23 octobre 1959

Le gros ennui est arrivé. Je n’ai pas tenu compte de mes propres conseils. J'ai été trop franche, j'ai trop dit, j’ai dépassé la limite. Il faut absolument m'habituer à garder certaines choses en moi. Si je n'y arrive pas, au pire les raconter à Alina, mais pas à Sandou.


Alina a raison, il ne faut pas lui dire, en aucune façon que : j'aurais préféré qu'il soit Hongrois, plus haut que moi, plus intelligent et ayant un meilleur métier.
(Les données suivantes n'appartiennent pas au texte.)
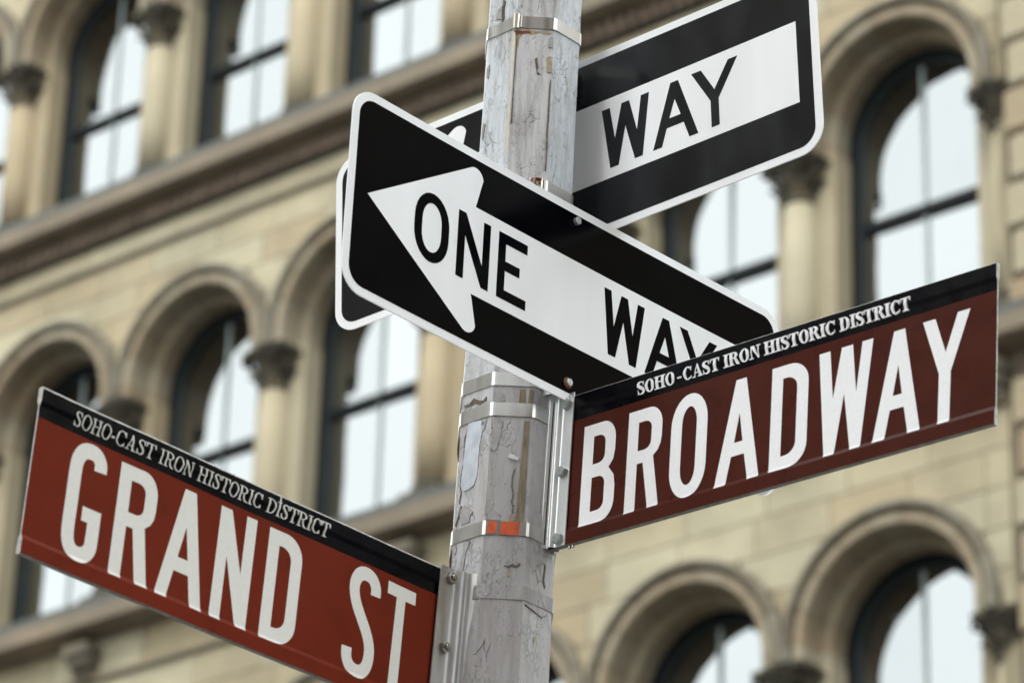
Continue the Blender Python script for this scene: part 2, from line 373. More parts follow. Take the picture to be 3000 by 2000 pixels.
# ------------------------------------------------------------------ small serif capitals (unit height)
def serif(ch, t_, h):
    s = .36*t_+.10
    def ser(x, top=True, bot=True, d=.12):
        o = []
        if bot: o.append([[(x-t_/2-d,0),(x+t_/2+d,0),(x+t_/2+d,h),(x-t_/2-d,h)]])
        if top: o.append([[(x-t_/2-d,1-h),(x+t_/2+d,1-h),(x+t_/2+d,1),(x-t_/2-d,1)]])
        return o
    def stem(x, w_=None):
        w_ = w_ or t_
        return [[[(x-w_/2,0),(x+w_/2,0),(x+w_/2,1),(x-w_/2,1)]]]
    def bowl(x, y0, y1, X):
        cx = x; a = arc(cx, (y0+y1)/2, X-cx, (y1-y0)/2, 90, -90, 12); b_ = arc(cx, (y0+y1)/2, X-cx-t_, (y1-y0)/2-h, -90, 90, 12)
        return [[a+b_]]
    if ch == 'I': return .46, stem(.23)+ser(.23)
    if ch == 'H': return .94, stem(.22)+stem(.72)+ser(.22)+ser(.72)+[[[(.22,.48),(.72,.48),(.72,.48+h),(.22,.48+h)]]]
    if ch == 'T': return .80, stem(.40)+ser(.40, top=False)+[[[(.02,1-h),(.78,1-h),(.78,1),(.02,1)]],[[(.02,.70),(.05,.70),(.12,1-h),(.02,1-h)]],[[(.78,.70),(.75,.70),(.68,1-h),(.78,1-h)]]]
    if ch == 'O': return .84, [[arc(.42,.5,.39,.52,0,360,26)[:-1], arc(.42,.5,.39-t_,.52-h,0,360,26)[:-1]]]
    if ch == 'C':
        a = arc(.42,.5,.38,.52,48,312,22); b_ = arc(.42,.5,.38-t_,.52-h,312,48,22)
        return .80, [[a+b_],[[(.70,.64),(.74,.64),(.74,1.0),(.70,1.0),(.62,.86)]],[[(.62,.12),(.70,.02),(.73,.28),(.70,.28)]]]
    if ch == 'D': return .86, stem(.20)+ser(.20)+bowl(.36,0,1,.82)+[[[(.2,0),(.37,0),(.37,h),(.2,h)]],[[(.2,1-h),(.37,1-h),(.37,1),(.2,1)]]]
    if ch == 'R': return .88, stem(.20)+ser(.20)+bowl(.38,.48,1,.74)+[[[(.2,.48),(.39,.48),(.39,.48+h),(.2,.48+h)]],[[(.2,1-h),(.39,1-h),(.39,1),(.2,1)]],
                              [[(.42,.50),(.42+t_*.9,.52),(.60+t_,.06),(.88,.05),(.88,0),(.66,0),(.58,.10)]]]
    if ch == 'N': return .90, stem(.17,h*1.1)+stem(.74,h*1.1)+[[[(.10,1),(.10+t_*1.25,1),(.775,0),(.68,0)]]]+ser(.15, top=False, d=.06)+ser(.74, bot=False, d=.06)
    if ch == 'A': return .90, [[[(.13,0),(.13+h*1.1,0),(.50,1),(.44,1)]],[[(.60,0),(.60+t_*1.15,0),(.50,1.02),(.40,1.02)]],[[(.22,.30),(.66,.30),(.66,.30+h),(.22,.30+h)]],
                              [[(.02,0),(.30,0),(.30,h),(.02,h)]],[[(.50,0),(.90,0),(.90,h),(.50,h)]]]
    if ch == 'S':
        c = [(.56,.80),(.48,.93),(.33,.975),(.17,.90),(.13,.74),(.22,.60),(.36,.50),(.50,.40),(.56,.25),(.48,.09),(.32,.025),(.17,.08),(.10,.24)]
        wd = [h*.7,h,h*1.1,t_*.85,t_*.95,t_,t_*1.1,t_,t_*.95,t_*.8,h*1.1,h,h*.7]
        return .68, [[stroke(c, wd, 4)],[[(.56,.66),(.60,.66),(.60,1.0),(.565,1.0),(.53,.80)]],[[(.06,0),(.10,0),(.13,.22),(.10,.35),(.06,.35)]]]
    if ch == '-': return .34, [[[(.02,.30),(.32,.30),(.32,.42),(.02,.42)]]]
def text_groups(word, x0, x1, y0, y1, t_, h):
    tot = sum(serif(c, t_, h)[0] for c in word); x = 0; gs = []
    k = (x1-x0)/tot
    for i, c in enumerate(word):
        wd, gr = serif(c, t_, h)
        for lp in gr: gs.append([[(x0+(x+px)*k, y0+pz*(y1-y0)) for px, pz in l_] for l_ in lp])
        x += wd
    return gs
def mm(groups): return [[[(x/1000, y/1000) for x, y in lp] for lp in g] for g in groups]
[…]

C'était une énorme bêtise de lui raconter hier, ce que papa m’avait dit de lui, et aussi de lui raconter mes problèmes de santé. Je n'aurais pas dû lui avouer que ça me heurtait encore, j'aurais dû supporter ou trouver une raison pour m'en aller. Donner gratuitement. Sans exigences.

Á partir de dimanche, pendant dix jours, je serai ainsi : tendre, bonne, ouverte, douce, obéissante, chaleureuse. Et je tiendrai ma langue. J'ai déjà appris pas mal, je vais apprendre aussi ça. Il le faut. Il faut que j’apprenne à donner sans réfléchir ou m’auto-déchirer ! alors je recevrai forcément, sans le demander, davantage. Manœuvrer sans avouer à ton mari que tu sais ce que le mot “stratégie ou tactique” veut dire.

Encore cinq mois sont passés et je peux dire avec fierté : je connais 2500 mots d’anglais. Je lis déjà des romans policiers et des pièces de théâtre, je papote et je comprends quand ma jeune enseignante me raconte pendant une heure ses problèmes avec son copain.

Je verrai ce qui arrivera. Il faut écouter Alina, les anglais disent :
Two heads are better than one
(deux avis vont mieux qu'un.)


Ils ont beaucoup de proverbes intelligents, aussi : Good words cost nothing but are worth much ! Les bons mots ne coûtent rien, mais valent beaucoup.